Deux ans après Groenroux1, le comité de la CUAE s’est donné les moyens pour relancer le dossier revenu de base. D’une part, il se doit de donner suite aux décisions issues de ses assemblées générales et d’autre part il s’est rendu compte, dans le contexte politique et social actuel, dans lequel les attaques néolibérales contre les biens communs se généralisent et prennent encore plus d’envergures qu’il y a quelques années2, les conditions matérielles d’existence des étudiant_e_s – surtout de ceux et celles issues de familles les plus fragiles en capital financier – ne cessent de se détériorer3 et la « reproduction sociale » reste d’une flagrante actualité4, que le seul moyen de sortir d’une logique uniquement réactive est de travailler sur un dossier échappant au calendrier politique. Si réagir au coup par coup aux attaques substantielles contre la formation reste certes une tâche incontournable pour un syndicat comme le nôtre, cette approche, outre à s’avérer frustrante sur le moyen-long terme, est politiquement insuffisante en regard des objectifs de la CUAE. S’opposer à toute mesure introduisant davantage de sélection dans le domaine de l’enseignement supérieur reste notre rôle principal; néanmoins, pour que l’autre facette de la mission de la CUAE se réalise, à savoir la promotion d’une vision alternative de la formation supérieure et de la recherche, il est indispensable que parallèlement nous poursuivions un travail de fond dont l’aboutissement sera l’élaboration d’une proposition concrète allant de toute manière à l’encontre de ce qui est aujourd’hui proposé et qui serait le fruit de notre analyse sur la situation actuelle. Comme il l’était déjà dans l’esprit des membres de la CUAE à l’origine des discussions sur l’introduction d’un revenu minimum garanti, le revenu de base reste un sujet pouvant en grande partie se soustraire au contrôle du dispositif bourgeois et par là même nous fournir un instrument de lutte susceptible de déplacer les débats sur un terrain qui est plus propice à la résolution des problèmes avec lesquels notre société est confrontée. L’exigence de l’introduction d’une telle mesure financière est d’autant plus criante après la dernière publication de l’Office Fédéral de la Statistique (2006) sur l’évolution des bourses et prêts d’études cantonaux5 qui ont diminué ces dix dernières années en valeur réelle, alors que par exemple les nouvelles inscriptions dans les Hautes Écoles6 n’ont cessé de croître.

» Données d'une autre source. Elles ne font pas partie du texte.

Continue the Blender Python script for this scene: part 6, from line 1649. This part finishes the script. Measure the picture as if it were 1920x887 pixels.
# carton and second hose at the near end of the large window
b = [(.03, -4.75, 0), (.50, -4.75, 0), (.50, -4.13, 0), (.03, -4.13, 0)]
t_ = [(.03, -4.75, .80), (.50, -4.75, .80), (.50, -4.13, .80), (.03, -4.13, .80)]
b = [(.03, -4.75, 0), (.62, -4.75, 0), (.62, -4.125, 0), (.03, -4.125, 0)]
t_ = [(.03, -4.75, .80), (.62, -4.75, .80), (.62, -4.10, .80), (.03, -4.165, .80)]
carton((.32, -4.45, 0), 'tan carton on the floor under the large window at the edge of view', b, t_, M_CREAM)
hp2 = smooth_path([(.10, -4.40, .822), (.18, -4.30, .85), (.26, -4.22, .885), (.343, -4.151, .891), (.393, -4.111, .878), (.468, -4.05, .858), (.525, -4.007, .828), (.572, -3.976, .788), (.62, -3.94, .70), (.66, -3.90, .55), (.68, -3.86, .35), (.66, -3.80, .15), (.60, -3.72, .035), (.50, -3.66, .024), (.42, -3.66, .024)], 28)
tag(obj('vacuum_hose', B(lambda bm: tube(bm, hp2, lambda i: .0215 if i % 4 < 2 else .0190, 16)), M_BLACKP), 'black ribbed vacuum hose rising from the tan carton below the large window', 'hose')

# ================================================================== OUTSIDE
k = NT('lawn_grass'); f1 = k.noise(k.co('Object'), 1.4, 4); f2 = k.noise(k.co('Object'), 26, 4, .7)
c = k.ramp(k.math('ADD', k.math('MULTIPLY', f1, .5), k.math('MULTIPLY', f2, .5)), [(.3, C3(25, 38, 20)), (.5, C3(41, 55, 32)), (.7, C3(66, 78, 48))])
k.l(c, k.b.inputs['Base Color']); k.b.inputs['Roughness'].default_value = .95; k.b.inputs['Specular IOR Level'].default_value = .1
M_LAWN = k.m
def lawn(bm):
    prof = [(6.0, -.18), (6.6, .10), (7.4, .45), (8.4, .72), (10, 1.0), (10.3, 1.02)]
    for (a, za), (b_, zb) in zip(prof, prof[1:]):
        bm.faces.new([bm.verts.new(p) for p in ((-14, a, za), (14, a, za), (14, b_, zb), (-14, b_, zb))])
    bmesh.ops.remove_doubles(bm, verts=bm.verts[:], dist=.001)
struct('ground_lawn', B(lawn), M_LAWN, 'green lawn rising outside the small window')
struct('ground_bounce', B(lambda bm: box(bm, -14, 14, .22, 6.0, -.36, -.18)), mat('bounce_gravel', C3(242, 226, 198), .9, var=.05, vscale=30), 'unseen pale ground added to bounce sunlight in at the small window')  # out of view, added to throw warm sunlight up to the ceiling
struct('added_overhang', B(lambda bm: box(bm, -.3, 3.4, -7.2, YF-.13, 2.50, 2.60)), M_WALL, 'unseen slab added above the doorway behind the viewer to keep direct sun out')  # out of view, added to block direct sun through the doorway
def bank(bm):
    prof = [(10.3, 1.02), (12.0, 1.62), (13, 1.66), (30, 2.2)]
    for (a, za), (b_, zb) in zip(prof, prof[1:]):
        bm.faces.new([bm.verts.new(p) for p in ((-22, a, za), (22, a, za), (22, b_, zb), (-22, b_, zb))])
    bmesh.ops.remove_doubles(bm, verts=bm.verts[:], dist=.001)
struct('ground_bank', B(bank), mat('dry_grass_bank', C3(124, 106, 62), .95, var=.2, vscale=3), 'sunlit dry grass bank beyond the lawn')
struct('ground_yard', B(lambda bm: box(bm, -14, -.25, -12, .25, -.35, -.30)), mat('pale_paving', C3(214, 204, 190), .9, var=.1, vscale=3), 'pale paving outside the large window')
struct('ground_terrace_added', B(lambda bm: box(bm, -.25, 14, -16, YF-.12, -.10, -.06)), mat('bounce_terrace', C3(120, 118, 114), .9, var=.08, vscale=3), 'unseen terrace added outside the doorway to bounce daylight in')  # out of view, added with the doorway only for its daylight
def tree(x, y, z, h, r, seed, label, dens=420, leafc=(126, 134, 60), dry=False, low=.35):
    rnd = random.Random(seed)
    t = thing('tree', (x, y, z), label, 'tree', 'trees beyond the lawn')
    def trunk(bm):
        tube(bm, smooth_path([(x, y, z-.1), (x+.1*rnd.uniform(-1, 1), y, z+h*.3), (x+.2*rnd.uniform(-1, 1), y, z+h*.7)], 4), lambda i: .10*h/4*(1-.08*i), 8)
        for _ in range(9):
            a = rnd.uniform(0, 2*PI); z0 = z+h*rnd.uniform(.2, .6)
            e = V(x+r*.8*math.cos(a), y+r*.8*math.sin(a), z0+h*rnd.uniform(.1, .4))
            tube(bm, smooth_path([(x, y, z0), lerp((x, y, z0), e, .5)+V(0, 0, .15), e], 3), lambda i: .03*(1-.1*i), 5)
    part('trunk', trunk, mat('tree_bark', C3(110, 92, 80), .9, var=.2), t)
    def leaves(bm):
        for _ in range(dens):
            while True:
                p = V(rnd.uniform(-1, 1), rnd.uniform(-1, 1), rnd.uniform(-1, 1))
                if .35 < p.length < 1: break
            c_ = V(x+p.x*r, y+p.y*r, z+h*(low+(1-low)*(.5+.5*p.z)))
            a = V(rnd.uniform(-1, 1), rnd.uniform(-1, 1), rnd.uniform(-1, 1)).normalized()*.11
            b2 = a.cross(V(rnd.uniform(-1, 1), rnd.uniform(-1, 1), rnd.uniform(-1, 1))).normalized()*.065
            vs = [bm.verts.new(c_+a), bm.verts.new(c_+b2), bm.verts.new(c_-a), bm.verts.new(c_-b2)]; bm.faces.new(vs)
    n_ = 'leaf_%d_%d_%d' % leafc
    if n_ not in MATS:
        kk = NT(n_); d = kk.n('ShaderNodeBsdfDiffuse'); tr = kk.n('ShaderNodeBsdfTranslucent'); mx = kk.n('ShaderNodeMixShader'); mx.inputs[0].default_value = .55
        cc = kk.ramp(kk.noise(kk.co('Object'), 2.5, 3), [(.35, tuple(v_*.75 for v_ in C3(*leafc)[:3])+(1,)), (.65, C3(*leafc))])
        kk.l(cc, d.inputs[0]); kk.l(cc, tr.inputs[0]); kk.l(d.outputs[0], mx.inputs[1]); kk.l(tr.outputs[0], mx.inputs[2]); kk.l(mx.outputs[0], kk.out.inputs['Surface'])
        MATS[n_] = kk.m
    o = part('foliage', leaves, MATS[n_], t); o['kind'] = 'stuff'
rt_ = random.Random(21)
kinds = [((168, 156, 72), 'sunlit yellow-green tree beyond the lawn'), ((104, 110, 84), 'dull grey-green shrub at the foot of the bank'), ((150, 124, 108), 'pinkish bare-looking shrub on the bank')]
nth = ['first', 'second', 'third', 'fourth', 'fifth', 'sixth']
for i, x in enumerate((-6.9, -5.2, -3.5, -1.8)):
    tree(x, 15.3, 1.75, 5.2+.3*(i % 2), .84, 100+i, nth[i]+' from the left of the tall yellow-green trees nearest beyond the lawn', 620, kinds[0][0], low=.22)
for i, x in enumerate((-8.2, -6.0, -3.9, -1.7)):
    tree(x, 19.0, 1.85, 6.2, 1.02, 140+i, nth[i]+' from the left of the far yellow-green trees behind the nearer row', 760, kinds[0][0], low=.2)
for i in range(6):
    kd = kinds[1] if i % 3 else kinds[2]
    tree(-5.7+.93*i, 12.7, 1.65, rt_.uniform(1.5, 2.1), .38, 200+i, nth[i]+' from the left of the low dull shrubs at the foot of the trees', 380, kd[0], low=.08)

1Pour un aperçu des conclusions provisoires émergées lors des discussions à Groenroux (avril 2004) on lira le n°28 de Regard Critique à disposition sur le site internet de la CUAE à l’adresse: http://www.asso-etud.unige.ch/cuae/spip.php?article21

2Le dernier en ordre chronologique, l’adoption par le champ politique des articles constitutionnels sur la formation. On trouveras les modifications constitutionnelles (FF 2005 6793) sur le site web de la Confédération à l’adresse: https://www.admin.ch/opc/fr/federal-gazette/2005/index_51.html

3Nous pensons au développement des « mac-jobs », à la « crise du logement » qui sévit par exemple Genève, etc.

4Pour un aperçu on consultera les statistiques réalisées par l’Office Fédéral de la Statistique (2005) sur l’Origine sociale des étudiants HE à l’adresse: http://www.bfs.admin.ch/bfs/portal/fr/index/themen/15/06/key/ind12.approach.1201.html. Bien que méthodologiquement discutables, ces données montrent néanmoins que la probabilité de suivre une formation au sein d’une université ou d’une école polytechnique fédérale est inégalement distribuée si l’on compare un étudiant dont un parent au moins a suivi ce type d’enseignement avec un autre étudiant dont aucun parent ne l’a suivi.

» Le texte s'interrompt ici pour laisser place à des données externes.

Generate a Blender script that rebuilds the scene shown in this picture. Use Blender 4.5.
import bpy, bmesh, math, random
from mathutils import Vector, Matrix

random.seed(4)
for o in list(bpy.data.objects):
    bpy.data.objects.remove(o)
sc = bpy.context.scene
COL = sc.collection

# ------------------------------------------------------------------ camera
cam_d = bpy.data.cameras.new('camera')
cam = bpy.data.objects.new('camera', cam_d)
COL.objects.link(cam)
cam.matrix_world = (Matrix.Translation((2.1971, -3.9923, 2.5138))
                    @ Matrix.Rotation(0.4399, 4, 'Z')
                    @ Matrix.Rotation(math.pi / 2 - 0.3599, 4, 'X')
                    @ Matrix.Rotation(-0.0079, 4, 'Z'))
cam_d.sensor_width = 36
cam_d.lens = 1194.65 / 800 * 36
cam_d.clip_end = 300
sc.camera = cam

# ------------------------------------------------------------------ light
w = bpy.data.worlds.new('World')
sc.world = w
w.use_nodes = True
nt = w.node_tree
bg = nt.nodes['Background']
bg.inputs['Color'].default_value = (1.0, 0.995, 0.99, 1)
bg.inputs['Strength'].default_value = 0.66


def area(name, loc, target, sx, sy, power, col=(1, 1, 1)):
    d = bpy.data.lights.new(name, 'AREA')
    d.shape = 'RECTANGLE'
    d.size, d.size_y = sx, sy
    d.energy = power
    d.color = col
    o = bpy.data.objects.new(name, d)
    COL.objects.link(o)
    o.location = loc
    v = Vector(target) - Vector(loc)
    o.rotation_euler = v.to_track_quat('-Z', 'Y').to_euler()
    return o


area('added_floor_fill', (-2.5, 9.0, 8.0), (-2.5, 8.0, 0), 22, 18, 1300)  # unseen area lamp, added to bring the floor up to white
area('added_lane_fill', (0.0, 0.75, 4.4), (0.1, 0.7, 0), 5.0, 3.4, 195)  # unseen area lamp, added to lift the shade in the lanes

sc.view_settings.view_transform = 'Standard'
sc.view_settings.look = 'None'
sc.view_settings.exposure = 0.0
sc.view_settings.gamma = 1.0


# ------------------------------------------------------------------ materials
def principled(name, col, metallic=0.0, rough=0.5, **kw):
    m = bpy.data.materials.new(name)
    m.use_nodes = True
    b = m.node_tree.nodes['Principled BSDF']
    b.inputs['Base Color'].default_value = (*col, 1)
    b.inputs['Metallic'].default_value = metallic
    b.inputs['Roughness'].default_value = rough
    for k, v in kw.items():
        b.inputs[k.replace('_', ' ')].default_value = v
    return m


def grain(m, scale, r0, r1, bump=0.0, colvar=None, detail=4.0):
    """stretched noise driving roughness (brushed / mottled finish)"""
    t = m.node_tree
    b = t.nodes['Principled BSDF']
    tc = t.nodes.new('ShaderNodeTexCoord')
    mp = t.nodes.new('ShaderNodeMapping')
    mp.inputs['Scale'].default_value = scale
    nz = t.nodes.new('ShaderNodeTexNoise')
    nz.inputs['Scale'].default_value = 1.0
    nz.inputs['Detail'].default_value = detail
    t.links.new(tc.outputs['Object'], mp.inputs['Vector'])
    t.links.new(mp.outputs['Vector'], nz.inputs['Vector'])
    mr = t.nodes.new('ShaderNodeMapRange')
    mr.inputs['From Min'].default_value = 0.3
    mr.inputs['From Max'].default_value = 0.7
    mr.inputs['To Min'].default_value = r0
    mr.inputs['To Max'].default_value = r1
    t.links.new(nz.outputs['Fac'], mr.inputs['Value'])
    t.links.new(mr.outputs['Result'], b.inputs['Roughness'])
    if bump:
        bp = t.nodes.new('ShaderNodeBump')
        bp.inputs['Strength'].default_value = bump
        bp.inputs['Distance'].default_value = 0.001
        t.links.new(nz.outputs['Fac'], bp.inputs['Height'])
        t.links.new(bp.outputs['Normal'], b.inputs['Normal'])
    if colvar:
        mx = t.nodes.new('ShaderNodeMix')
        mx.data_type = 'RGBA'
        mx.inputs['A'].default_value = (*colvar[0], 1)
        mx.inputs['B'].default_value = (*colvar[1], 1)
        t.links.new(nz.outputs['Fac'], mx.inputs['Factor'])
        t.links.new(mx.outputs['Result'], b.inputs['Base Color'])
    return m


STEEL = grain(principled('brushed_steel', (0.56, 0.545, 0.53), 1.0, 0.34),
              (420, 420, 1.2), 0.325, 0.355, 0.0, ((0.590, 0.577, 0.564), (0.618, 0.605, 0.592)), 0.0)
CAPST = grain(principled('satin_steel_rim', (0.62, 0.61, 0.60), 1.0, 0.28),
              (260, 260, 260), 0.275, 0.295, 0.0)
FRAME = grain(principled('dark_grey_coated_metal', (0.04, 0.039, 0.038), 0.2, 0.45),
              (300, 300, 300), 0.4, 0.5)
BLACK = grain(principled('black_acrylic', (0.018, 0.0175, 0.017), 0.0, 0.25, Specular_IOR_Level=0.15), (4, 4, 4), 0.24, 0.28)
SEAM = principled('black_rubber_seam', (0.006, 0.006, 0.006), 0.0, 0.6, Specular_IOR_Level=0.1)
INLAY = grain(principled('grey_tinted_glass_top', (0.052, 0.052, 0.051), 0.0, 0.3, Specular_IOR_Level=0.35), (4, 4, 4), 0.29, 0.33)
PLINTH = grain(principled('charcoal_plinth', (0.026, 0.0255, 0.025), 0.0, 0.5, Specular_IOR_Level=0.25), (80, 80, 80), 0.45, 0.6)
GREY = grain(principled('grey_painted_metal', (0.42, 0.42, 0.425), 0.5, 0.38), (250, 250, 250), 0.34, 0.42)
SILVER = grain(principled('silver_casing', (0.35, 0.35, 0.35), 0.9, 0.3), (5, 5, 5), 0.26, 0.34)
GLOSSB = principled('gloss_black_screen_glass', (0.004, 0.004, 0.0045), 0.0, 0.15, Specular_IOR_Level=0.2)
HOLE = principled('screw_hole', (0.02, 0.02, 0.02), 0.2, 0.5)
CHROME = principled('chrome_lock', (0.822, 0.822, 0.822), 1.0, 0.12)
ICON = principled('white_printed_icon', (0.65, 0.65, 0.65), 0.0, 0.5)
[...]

5Vous pouvez télécharger l’intégralité du rapport sur le site internet de l’OFS à l’adresse suivante: http://www.bfs.admin.ch/bfs/portal/fr/index/themen/15/22/publ.html?publicationID=2457

6La catégorie des « Hautes Écoles » comprend: les Universités, les deux Écoles Polytechniques Fédérales, les Hautes Écoles Spécialisées et les Haute Écoles Pédagogiques.

L’assemblée générale de la CUAE du 22 novembre 2006 a donc adopté la déclaration d’intentions suivante:

DÉCLARATION DE SAIGNELÉGIER

18-20 août 2006

Considérant que toute mesure financière réduisant l’inégalité de la redistribution du capital économique est une condition nécessaire, bien que non suffisante, à la construction d’une alternative à la vision capitaliste de l’enseignement supérieur et de la recherche scientifique;

Considérant le résultat de l’action directe dite « La Fin du Droit »;

La CUAE, dans le cadre des attaques néolibérales contre l’éducation supérieure, promeut le Revenu de Base comme un moyen contribuant à atteindre des contenus et des organisations des enseignements et des recherches alternatifs à la vision capitaliste.

De plus, elle mènera une étude approfondie sur les régularités statistiques qui caractérisent le tissu social en se concentrant plus particulièrement sur les effets de la distribution inégale des capitaux économiques, culturels et symboliques parmi les personnes en formation.

Par ailleurs, face à la vision dominante de l’enseignement, elle soutiendra par tous les moyens qu’elle estimera adéquats toutes les initiatives promouvant l’instauration d’un Revenu de Base susceptible de réduire les inégalités matérielles.

Dans le cadre de ses actions, la CUAE se procurera les outils nécessaires à la réalisation de ses objectifs.